** Start Data extract **
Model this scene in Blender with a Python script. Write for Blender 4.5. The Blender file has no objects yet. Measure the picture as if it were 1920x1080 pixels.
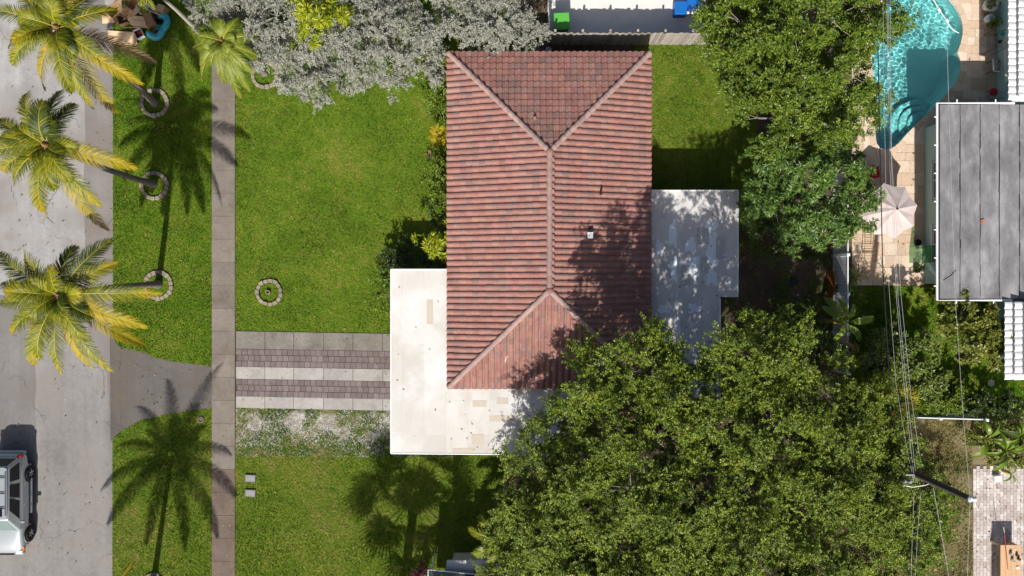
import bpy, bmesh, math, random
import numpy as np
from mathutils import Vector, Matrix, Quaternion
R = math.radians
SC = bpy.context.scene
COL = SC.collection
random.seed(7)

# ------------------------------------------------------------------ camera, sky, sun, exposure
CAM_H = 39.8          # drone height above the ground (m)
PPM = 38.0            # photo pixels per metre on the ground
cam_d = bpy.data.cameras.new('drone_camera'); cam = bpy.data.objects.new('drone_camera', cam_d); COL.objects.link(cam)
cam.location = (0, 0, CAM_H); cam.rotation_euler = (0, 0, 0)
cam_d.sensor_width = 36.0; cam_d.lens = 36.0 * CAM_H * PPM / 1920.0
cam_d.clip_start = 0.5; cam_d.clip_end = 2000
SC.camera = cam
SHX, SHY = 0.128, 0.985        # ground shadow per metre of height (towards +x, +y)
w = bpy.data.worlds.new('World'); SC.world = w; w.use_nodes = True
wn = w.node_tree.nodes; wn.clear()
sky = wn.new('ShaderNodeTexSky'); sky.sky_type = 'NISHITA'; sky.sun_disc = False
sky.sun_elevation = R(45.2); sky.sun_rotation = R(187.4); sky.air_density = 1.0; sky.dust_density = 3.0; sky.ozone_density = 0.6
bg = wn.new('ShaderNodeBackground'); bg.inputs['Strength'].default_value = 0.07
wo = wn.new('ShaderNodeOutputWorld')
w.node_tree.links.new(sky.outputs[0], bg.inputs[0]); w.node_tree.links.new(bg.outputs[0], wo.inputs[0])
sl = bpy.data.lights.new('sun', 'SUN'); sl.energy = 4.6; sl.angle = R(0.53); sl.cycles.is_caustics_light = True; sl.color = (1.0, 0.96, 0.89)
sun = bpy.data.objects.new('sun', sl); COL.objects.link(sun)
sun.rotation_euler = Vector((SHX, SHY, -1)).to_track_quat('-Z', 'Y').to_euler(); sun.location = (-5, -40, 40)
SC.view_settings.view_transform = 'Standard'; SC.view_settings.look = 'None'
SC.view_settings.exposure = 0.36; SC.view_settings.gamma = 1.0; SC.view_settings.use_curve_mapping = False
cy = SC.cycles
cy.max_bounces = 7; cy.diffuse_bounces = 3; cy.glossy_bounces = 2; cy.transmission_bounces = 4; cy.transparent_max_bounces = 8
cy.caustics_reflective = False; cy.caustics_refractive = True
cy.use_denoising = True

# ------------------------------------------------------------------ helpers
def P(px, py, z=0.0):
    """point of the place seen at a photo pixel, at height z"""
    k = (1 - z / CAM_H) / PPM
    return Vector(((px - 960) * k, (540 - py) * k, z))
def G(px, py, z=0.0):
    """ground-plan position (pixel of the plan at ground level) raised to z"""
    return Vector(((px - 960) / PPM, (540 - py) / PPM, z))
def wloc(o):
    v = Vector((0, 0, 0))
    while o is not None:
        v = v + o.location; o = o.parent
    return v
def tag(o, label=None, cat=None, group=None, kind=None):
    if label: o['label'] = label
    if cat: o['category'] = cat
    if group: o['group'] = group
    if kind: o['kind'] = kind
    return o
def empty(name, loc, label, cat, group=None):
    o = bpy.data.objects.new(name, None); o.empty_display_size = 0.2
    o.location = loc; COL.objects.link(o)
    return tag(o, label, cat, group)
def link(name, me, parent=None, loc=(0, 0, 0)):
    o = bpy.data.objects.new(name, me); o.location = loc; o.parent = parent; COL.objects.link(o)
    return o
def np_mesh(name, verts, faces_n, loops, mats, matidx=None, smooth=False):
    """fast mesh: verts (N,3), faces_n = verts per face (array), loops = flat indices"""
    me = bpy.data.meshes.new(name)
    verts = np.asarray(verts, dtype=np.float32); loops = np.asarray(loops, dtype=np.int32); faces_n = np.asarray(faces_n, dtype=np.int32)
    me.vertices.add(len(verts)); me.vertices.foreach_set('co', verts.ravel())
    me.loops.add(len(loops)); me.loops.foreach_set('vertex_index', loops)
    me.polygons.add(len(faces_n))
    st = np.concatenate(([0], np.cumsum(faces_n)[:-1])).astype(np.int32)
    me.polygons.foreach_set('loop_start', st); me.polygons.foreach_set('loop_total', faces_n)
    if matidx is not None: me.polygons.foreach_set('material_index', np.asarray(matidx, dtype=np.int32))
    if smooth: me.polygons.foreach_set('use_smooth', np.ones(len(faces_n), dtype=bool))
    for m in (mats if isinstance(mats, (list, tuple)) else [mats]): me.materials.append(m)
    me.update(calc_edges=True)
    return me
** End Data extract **
> Task:
Leave the pictures out and please restate exactly the lines running from the start of the material through the one with "random.seed(7)".

> Final result:
Model this scene in Blender with a Python script. Write for Blender 4.5. The Blender file has no objects yet. Measure the picture as if it were 1920x1080 pixels.
import bpy, bmesh, math, random
import numpy as np
from mathutils import Vector, Matrix, Quaternion
R = math.radians
SC = bpy.context.scene
COL = SC.collection
random.seed(7)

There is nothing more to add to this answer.